- _What you are asked to do_:
Extract every line starting at the line that contains "dirt_amt=.4, dscale=8, bump=.1)" and ending with the final line of the data, inclusive; give only those lines, word for word.

- _Collected data_:
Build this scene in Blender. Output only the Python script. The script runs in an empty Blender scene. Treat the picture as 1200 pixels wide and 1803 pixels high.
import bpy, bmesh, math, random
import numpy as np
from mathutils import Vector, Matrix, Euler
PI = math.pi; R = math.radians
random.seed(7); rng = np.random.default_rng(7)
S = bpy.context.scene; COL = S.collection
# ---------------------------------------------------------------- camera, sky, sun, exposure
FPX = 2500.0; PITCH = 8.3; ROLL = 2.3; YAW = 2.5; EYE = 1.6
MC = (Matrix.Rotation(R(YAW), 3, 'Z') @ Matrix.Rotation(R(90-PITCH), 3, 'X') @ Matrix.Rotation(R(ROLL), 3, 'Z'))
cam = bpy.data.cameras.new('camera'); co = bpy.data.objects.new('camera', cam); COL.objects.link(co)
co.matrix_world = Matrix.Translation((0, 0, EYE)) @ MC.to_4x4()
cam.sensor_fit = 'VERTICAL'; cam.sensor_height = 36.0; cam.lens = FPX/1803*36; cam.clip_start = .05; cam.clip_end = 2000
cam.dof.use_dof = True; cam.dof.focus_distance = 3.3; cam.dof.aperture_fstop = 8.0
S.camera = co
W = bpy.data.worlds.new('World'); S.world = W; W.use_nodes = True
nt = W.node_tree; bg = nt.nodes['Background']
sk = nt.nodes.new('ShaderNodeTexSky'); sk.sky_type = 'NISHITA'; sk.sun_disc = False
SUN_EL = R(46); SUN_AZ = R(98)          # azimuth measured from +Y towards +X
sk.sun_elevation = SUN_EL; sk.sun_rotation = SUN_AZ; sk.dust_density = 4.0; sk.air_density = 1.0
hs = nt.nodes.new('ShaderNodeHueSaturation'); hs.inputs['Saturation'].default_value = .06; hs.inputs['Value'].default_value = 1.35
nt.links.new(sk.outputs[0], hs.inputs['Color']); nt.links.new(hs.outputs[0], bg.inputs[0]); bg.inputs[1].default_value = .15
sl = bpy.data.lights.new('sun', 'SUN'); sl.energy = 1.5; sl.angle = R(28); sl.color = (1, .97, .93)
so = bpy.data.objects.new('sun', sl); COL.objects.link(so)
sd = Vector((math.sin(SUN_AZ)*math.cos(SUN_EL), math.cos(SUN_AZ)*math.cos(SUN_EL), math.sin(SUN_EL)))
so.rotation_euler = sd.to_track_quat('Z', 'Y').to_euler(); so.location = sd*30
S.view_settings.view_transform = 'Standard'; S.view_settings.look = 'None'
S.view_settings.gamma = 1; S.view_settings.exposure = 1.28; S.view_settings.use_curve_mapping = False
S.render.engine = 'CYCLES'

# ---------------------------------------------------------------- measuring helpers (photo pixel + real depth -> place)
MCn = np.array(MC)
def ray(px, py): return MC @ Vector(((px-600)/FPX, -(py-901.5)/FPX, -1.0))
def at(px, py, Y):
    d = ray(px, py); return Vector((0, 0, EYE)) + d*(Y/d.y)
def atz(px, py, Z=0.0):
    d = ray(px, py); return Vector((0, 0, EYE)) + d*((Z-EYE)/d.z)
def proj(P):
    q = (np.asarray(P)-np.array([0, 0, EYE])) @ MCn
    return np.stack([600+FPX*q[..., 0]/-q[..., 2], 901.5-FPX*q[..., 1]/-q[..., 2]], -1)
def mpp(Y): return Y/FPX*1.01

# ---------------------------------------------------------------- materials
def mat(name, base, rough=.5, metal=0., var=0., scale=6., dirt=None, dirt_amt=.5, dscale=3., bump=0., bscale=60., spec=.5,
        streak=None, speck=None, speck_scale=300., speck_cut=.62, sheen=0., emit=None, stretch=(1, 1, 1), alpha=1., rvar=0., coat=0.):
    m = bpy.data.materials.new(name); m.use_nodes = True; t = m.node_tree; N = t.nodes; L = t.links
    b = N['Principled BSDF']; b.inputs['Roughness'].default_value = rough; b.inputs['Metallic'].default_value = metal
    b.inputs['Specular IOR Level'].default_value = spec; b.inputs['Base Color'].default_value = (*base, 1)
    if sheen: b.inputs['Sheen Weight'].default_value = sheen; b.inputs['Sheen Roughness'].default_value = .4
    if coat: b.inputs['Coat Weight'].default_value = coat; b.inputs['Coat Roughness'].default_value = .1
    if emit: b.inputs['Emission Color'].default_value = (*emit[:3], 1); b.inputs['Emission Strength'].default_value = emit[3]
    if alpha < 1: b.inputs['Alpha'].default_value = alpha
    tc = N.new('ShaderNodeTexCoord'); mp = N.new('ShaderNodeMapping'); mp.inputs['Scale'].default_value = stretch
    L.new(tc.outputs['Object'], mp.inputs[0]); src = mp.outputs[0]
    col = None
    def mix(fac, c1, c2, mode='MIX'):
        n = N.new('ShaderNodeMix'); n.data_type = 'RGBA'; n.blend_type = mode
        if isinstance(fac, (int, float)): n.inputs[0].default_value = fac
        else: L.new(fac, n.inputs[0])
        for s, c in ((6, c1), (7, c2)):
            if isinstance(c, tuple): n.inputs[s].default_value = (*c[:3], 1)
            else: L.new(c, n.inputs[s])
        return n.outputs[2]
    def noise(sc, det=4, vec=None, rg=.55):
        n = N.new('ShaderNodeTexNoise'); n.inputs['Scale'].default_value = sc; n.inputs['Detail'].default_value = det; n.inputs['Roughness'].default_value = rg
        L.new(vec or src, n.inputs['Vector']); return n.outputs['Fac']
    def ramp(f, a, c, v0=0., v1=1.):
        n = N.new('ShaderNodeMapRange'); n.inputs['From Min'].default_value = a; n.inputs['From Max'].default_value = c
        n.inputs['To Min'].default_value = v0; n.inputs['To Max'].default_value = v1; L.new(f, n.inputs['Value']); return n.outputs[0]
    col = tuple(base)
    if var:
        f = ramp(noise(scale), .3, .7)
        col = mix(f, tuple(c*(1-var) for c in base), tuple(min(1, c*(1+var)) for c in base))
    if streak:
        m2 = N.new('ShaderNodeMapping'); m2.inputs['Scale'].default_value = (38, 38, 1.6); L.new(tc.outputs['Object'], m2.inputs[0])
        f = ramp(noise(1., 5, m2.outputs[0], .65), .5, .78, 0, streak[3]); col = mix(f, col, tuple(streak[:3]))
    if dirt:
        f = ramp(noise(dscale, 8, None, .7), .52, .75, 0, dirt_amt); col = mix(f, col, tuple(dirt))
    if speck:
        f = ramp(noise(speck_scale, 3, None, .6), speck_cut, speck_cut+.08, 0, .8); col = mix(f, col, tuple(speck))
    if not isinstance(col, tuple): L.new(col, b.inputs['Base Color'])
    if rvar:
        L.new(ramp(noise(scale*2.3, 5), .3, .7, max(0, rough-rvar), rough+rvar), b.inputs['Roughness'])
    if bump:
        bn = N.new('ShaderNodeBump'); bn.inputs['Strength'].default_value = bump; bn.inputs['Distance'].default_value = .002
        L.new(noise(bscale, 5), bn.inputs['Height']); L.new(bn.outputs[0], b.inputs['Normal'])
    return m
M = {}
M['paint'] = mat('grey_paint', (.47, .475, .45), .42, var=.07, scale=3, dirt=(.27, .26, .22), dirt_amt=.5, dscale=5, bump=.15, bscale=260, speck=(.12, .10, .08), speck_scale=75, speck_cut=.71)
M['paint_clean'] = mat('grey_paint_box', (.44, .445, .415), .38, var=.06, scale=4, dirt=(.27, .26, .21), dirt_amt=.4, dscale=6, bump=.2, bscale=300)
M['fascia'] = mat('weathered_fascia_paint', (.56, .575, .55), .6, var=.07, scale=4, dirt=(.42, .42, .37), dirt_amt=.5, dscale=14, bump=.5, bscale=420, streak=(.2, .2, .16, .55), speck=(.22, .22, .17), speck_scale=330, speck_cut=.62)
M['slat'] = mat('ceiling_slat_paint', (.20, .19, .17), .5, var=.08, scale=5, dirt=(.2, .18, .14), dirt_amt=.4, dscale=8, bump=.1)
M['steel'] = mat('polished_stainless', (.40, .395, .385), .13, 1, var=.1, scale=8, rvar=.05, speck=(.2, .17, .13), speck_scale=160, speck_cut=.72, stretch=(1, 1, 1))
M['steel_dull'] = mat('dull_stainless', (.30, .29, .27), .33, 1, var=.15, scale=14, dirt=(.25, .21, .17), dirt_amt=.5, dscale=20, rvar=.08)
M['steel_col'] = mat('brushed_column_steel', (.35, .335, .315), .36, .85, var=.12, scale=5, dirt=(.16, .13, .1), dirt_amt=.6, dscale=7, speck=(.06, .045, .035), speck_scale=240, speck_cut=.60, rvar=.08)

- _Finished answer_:
M['slat'] = mat('ceiling_slat_paint', (.20, .19, .17), .5, var=.08, scale=5, dirt=(.2, .18, .14), dirt_amt=.4, dscale=8, bump=.1)
M['steel'] = mat('polished_stainless', (.40, .395, .385), .13, 1, var=.1, scale=8, rvar=.05, speck=(.2, .17, .13), speck_scale=160, speck_cut=.72, stretch=(1, 1, 1))
M['steel_dull'] = mat('dull_stainless', (.30, .29, .27), .33, 1, var=.15, scale=14, dirt=(.25, .21, .17), dirt_amt=.5, dscale=20, rvar=.08)
M['steel_col'] = mat('brushed_column_steel', (.35, .335, .315), .36, .85, var=.12, scale=5, dirt=(.16, .13, .1), dirt_amt=.6, dscale=7, speck=(.06, .045, .035), speck_scale=240, speck_cut=.60, rvar=.08)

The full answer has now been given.